Was the icing colour on Kimiko’s cake a condition or a warranty of the contract with Mikaela.


Rules


A condition in a contract goes to the very root of what the contract is all about, the basis of its formation. Therefore its breach may lead to a repudiation of the contract by the aggrieved party. Warranties on the other hand form minor and incidental terms to a contract. They do not necessarily go the basis of the contracts existence. The breach of a warranty may result to a claim for damages and not necessarily repudiation of the contract.


The common law principles on contracts stipulate what amount to a warranty or a condition. This is because a condition is central to the formation of a contract while a warranty is not. Understanding the difference between the two is relevant in determining on what remedies Kimiko can explore.


Application


At the formation of the contract, Komiko ordered for a chocolate cake, round in shape with purple and blue colours on the icing. Mikaela baked the cake but failed to incorporate the colours on the icing sugar as instructed by Kimiko. At the formation of the contract Komiko did not expressly state to Mikaela the purpose of the cake and but it was expressly stated that the icing colours were to be purple and blue.


The cake as it turned out was for a sports function and therefore the colours may have been a symbol of something at the function. The baked cake does not fit the description given by Kimiko. There were specific instructions as to the colours. Those instructions go to the root of the contract.


In Poussard v. Spiers, a party entered into a contract where for three months she would perform as a singer. Five days into the commencement of the performance she fell ill and was unable to perform for those days and had to be replaced. The court held that there been a breach of a condition by the singer.


Conclusion


From the above analysis therefore, the icing colour on the cake was a condition in the contract. The sign on the wall near the counter does not equally prevent Kimiko from complaining to Mikaela.


Question 4


Issue


Is Mikaela still responsible for the icing being the wrong color on Kimiko’s cake?


Rules


As per the common law principles earlier discussed, while warranties do not go to the root of a contract and are therefore incapable of causing a party to rescind a contract, conditions are central to the contract’s formation.
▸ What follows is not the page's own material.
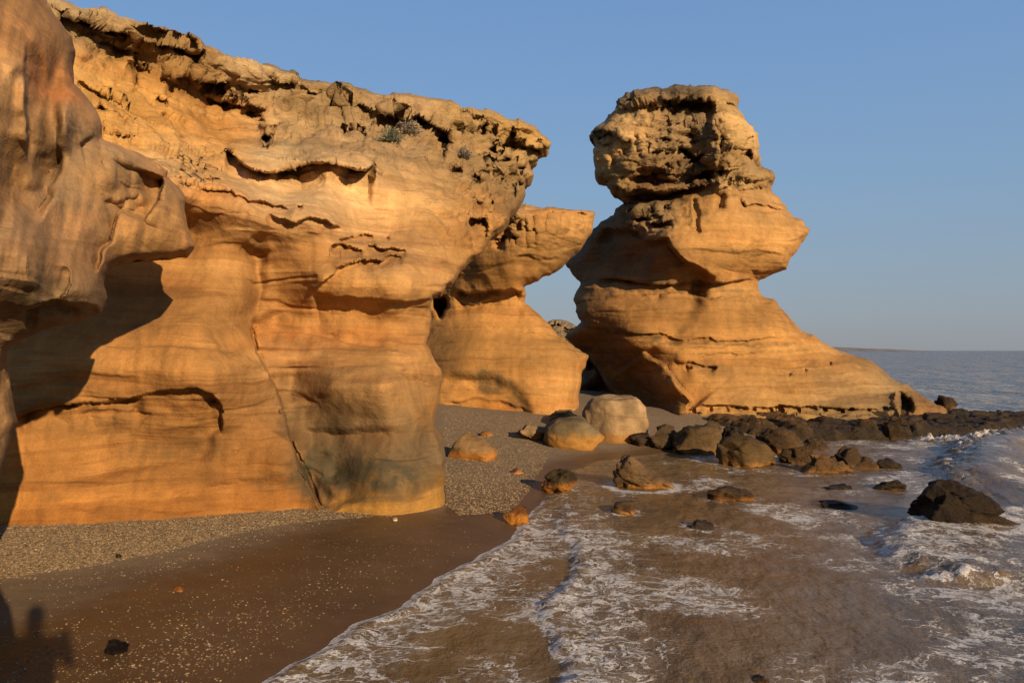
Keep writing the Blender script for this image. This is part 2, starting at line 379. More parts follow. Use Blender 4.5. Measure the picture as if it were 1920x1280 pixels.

Even so where a party breaches a warranty in the contract, the breach may lead to a claim for damages by the aggrieved party. In Kimiko’s case, Mikaela should still be held liable for the wrong colour on the icing.


The Common law provides for a number of remedies that an aggrieved party may seek in the event of loss or injury and damages are one those remedies. Damages are the relief or award to an aggrieved party to a contract typically in form of money as the compensation for the injury or loss suffered by that party. The reason behind the relief is to place the injured party to the initial position they were in if the party to the contract had not breached the contractual terms. Damages are categorized as being either punitive or compensatory.in the event of compensatory damages, there is a further requirement by the court to assess the quantum of the damages. The aggrieved party should however have performed their contractual obligations.


Application


In Hadley v Baxendale the court established that a party that had not breached their contractual obligations could recover damages. The facts of the case were that Hadley owned a mill which he operated. The shift of the mill broke as he operated the mill. He went on to enter into a contract with Baxendale to have the shift delivered to an engineering company at a specified date. Hadley did not however inform Baxendale of the Mill’s defect till it had been fixed. This resulted to huge losses on Hadley who sued for damages. The trial court awarded him but the decision was overturned upon appeal by Baxendale.


Kimiko in this case is the aggrieved party and is entitled to seek damages against Mikaela.


Conclusion


Mikaela’s failure to fully incorporate the instructed colour of the icing sugar on the cake therefore, amounted to a breach of a warranty in the contract. Kimiko’s entitlement to damages is premised on the fact that there was an express warranty. The condition was expressly stated by overt words of kimiku to Mikaela.